Problem description: Copy out the listing that follows, exact in every word, and skip the images.
----------------
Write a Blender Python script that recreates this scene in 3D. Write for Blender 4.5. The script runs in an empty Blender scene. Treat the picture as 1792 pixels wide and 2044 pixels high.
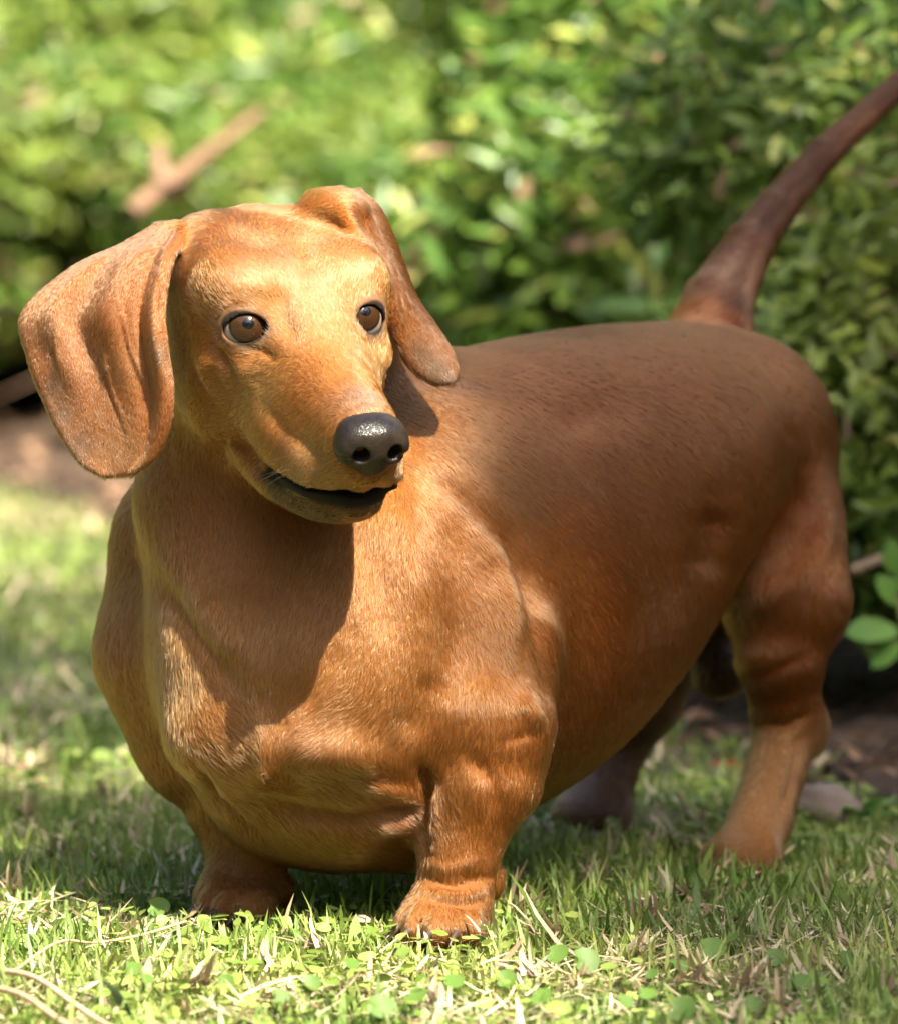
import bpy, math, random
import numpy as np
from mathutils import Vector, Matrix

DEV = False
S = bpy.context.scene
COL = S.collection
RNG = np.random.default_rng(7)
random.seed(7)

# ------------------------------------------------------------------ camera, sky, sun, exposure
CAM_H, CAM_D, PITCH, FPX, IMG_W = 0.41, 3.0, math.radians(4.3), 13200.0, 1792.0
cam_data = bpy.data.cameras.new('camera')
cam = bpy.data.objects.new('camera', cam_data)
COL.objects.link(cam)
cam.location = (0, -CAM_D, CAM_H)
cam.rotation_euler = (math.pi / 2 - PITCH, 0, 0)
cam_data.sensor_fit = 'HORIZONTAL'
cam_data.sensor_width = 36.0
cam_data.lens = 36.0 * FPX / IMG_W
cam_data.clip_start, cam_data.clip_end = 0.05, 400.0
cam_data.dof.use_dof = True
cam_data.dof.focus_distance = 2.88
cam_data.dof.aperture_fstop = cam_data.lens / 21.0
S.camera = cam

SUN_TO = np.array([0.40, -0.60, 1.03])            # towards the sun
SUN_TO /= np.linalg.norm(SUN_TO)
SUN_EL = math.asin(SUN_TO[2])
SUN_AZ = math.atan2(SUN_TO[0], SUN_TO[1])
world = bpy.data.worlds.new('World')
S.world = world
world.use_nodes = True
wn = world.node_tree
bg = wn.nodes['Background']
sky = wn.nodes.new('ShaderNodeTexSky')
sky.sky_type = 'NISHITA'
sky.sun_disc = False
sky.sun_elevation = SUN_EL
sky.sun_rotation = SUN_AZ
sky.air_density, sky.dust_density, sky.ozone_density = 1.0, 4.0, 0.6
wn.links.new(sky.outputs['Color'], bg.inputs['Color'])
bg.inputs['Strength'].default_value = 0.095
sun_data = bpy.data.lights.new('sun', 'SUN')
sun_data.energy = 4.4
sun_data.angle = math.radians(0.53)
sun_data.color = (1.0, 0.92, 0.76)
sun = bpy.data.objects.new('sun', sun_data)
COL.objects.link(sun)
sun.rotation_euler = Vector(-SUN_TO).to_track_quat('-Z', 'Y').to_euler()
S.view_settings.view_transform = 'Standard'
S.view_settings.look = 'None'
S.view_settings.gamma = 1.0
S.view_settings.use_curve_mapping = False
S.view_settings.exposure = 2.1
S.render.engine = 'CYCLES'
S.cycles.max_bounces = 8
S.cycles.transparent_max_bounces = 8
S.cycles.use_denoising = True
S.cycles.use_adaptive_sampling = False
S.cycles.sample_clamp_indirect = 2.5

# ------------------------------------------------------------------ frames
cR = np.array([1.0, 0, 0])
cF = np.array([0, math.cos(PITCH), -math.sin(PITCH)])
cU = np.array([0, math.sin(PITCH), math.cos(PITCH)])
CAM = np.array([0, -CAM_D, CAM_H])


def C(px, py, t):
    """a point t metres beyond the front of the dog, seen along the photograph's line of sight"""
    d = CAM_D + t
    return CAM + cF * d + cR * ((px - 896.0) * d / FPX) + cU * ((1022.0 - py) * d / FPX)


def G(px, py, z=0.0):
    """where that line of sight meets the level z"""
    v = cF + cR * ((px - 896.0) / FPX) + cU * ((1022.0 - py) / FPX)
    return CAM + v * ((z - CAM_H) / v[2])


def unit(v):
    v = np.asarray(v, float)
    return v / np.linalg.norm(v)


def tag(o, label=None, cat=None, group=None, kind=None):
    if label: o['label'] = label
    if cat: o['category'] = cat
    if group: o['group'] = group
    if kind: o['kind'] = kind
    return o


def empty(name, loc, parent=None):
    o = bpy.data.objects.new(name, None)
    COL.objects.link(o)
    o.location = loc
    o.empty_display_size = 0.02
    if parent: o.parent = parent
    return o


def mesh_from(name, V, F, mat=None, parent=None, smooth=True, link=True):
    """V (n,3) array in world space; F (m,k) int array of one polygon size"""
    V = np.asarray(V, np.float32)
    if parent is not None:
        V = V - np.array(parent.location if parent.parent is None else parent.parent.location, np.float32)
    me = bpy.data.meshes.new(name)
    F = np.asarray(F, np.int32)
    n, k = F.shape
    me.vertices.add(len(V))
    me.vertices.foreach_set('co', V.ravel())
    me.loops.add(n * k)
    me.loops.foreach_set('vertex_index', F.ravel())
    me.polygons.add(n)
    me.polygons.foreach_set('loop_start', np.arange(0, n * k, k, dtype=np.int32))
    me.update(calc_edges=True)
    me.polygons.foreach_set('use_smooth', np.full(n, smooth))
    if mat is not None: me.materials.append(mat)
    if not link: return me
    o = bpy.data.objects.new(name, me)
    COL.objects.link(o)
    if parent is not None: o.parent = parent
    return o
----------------
Answer below:
Write a Blender Python script that recreates this scene in 3D. Write for Blender 4.5. The script runs in an empty Blender scene. Treat the picture as 1792 pixels wide and 2044 pixels high.
import bpy, math, random
import numpy as np
from mathutils import Vector, Matrix

DEV = False
S = bpy.context.scene
COL = S.collection
RNG = np.random.default_rng(7)
random.seed(7)

# ------------------------------------------------------------------ camera, sky, sun, exposure
CAM_H, CAM_D, PITCH, FPX, IMG_W = 0.41, 3.0, math.radians(4.3), 13200.0, 1792.0
cam_data = bpy.data.cameras.new('camera')
cam = bpy.data.objects.new('camera', cam_data)
COL.objects.link(cam)
cam.location = (0, -CAM_D, CAM_H)
cam.rotation_euler = (math.pi / 2 - PITCH, 0, 0)
cam_data.sensor_fit = 'HORIZONTAL'
cam_data.sensor_width = 36.0
cam_data.lens = 36.0 * FPX / IMG_W
cam_data.clip_start, cam_data.clip_end = 0.05, 400.0
cam_data.dof.use_dof = True
cam_data.dof.focus_distance = 2.88
cam_data.dof.aperture_fstop = cam_data.lens / 21.0
S.camera = cam

SUN_TO = np.array([0.40, -0.60, 1.03])            # towards the sun
SUN_TO /= np.linalg.norm(SUN_TO)
SUN_EL = math.asin(SUN_TO[2])
SUN_AZ = math.atan2(SUN_TO[0], SUN_TO[1])
world = bpy.data.worlds.new('World')
S.world = world
world.use_nodes = True
wn = world.node_tree
bg = wn.nodes['Background']
sky = wn.nodes.new('ShaderNodeTexSky')
sky.sky_type = 'NISHITA'
sky.sun_disc = False
sky.sun_elevation = SUN_EL
sky.sun_rotation = SUN_AZ
sky.air_density, sky.dust_density, sky.ozone_density = 1.0, 4.0, 0.6
wn.links.new(sky.outputs['Color'], bg.inputs['Color'])
bg.inputs['Strength'].default_value = 0.095
sun_data = bpy.data.lights.new('sun', 'SUN')
sun_data.energy = 4.4
sun_data.angle = math.radians(0.53)
sun_data.color = (1.0, 0.92, 0.76)
sun = bpy.data.objects.new('sun', sun_data)
COL.objects.link(sun)
sun.rotation_euler = Vector(-SUN_TO).to_track_quat('-Z', 'Y').to_euler()
S.view_settings.view_transform = 'Standard'
S.view_settings.look = 'None'
S.view_settings.gamma = 1.0
S.view_settings.use_curve_mapping = False
S.view_settings.exposure = 2.1
S.render.engine = 'CYCLES'
S.cycles.max_bounces = 8
S.cycles.transparent_max_bounces = 8
S.cycles.use_denoising = True
S.cycles.use_adaptive_sampling = False
S.cycles.sample_clamp_indirect = 2.5

# ------------------------------------------------------------------ frames
cR = np.array([1.0, 0, 0])
cF = np.array([0, math.cos(PITCH), -math.sin(PITCH)])
cU = np.array([0, math.sin(PITCH), math.cos(PITCH)])
CAM = np.array([0, -CAM_D, CAM_H])


def C(px, py, t):
    """a point t metres beyond the front of the dog, seen along the photograph's line of sight"""
    d = CAM_D + t
    return CAM + cF * d + cR * ((px - 896.0) * d / FPX) + cU * ((1022.0 - py) * d / FPX)


def G(px, py, z=0.0):
    """where that line of sight meets the level z"""
    v = cF + cR * ((px - 896.0) / FPX) + cU * ((1022.0 - py) / FPX)
    return CAM + v * ((z - CAM_H) / v[2])


def unit(v):
    v = np.asarray(v, float)
    return v / np.linalg.norm(v)


def tag(o, label=None, cat=None, group=None, kind=None):
    if label: o['label'] = label
    if cat: o['category'] = cat
    if group: o['group'] = group
    if kind: o['kind'] = kind
    return o


def empty(name, loc, parent=None):
    o = bpy.data.objects.new(name, None)
    COL.objects.link(o)
    o.location = loc
    o.empty_display_size = 0.02
    if parent: o.parent = parent
    return o


def mesh_from(name, V, F, mat=None, parent=None, smooth=True, link=True):
    """V (n,3) array in world space; F (m,k) int array of one polygon size"""
    V = np.asarray(V, np.float32)
    if parent is not None:
        V = V - np.array(parent.location if parent.parent is None else parent.parent.location, np.float32)
    me = bpy.data.meshes.new(name)
    F = np.asarray(F, np.int32)
    n, k = F.shape
    me.vertices.add(len(V))
    me.vertices.foreach_set('co', V.ravel())
    me.loops.add(n * k)
    me.loops.foreach_set('vertex_index', F.ravel())
    me.polygons.add(n)
    me.polygons.foreach_set('loop_start', np.arange(0, n * k, k, dtype=np.int32))
    me.update(calc_edges=True)
    me.polygons.foreach_set('use_smooth', np.full(n, smooth))
    if mat is not None: me.materials.append(mat)
    if not link: return me
    o = bpy.data.objects.new(name, me)
    COL.objects.link(o)
    if parent is not None: o.parent = parent
    return o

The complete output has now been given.